Let `I_(n) = overset(pi//4)underset(0)int tan^(n) x dx." Then "I_(2)+I_(4),I_(3)+I_(5),I_(4)+I_(6),I_(5)+I_(7),….` are in

To solve the problem, we need to analyze the integral \( I_n = \int_0^{\frac{\pi}{4}} \tan^n x \, dx \) and find the relationships between the sums \( I_2 + I_4, I_3 + I_5, I_4 + I_6, I_5 + I_7, \ldots \). ### Step-by-Step Solution: 1. **Define the Integral**: \[ I_n = \int_0^{\frac{\pi}{4}} \tan^n x \, dx \] 2. **Calculate \( I_n + I_{n+2} \)**: We can express \( I_n + I_{n+2} \) as follows: \[ I_n + I_{n+2} = \int_0^{\frac{\pi}{4}} \tan^n x \, dx + \int_0^{\frac{\pi}{4}} \tan^{n+2} x \, dx \] This can be combined into a single integral: \[ I_n + I_{n+2} = \int_0^{\frac{\pi}{4}} \tan^n x (1 + \tan^2 x) \, dx \] 3. **Use the Identity**: We know that \( 1 + \tan^2 x = \sec^2 x \).

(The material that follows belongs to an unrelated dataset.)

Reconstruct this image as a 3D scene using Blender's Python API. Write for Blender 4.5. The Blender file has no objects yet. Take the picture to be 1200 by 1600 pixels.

Thus, we can rewrite the integral: \[ I_n + I_{n+2} = \int_0^{\frac{\pi}{4}} \tan^n x \sec^2 x \, dx \] 4. **Substitution**: Let \( u = \tan x \), then \( du = \sec^2 x \, dx \). The limits change as follows: - When \( x = 0 \), \( u = 0 \) - When \( x = \frac{\pi}{4} \), \( u = 1 \) Therefore, we have: \[ I_n + I_{n+2} = \int_0^1 u^n \, du = \left[ \frac{u^{n+1}}{n+1} \right]_0^1 = \frac{1}{n+1} \] 5. **Result for \( I_n + I_{n+2} \)**: Thus, we find: \[ I_n + I_{n+2} = \frac{1}{n+1} \] 6. **Calculate Specific Sums**: Now, we can calculate: - \( I_2 + I_4 = \frac{1}{2 + 1} = \frac{1}{3} \) - \( I_3 + I_5 = \frac{1}{3 + 1} = \frac{1}{4} \) - \( I_4 + I_6 = \frac{1}{4 + 1} = \frac{1}{5} \) - \( I_5 + I_7 = \frac{1}{5 + 1} = \frac{1}{6} \) 7. **Identify the Series**: The values we calculated are: - \( I_2 + I_4 = \frac{1}{3} \) - \( I_3 + I_5 = \frac{1}{4} \) - \( I_4 + I_6 = \frac{1}{5} \) - \( I_5 + I_7 = \frac{1}{6} \) The reciprocals of these sums are: - \( 3, 4, 5, 6 \) Since \( 3, 4, 5, 6 \) are in Arithmetic Progression (AP), we conclude that: \[ I_2 + I_4, I_3 + I_5, I_4 + I_6, I_5 + I_7 \text{ are in Harmonic Progression (HP)}. \]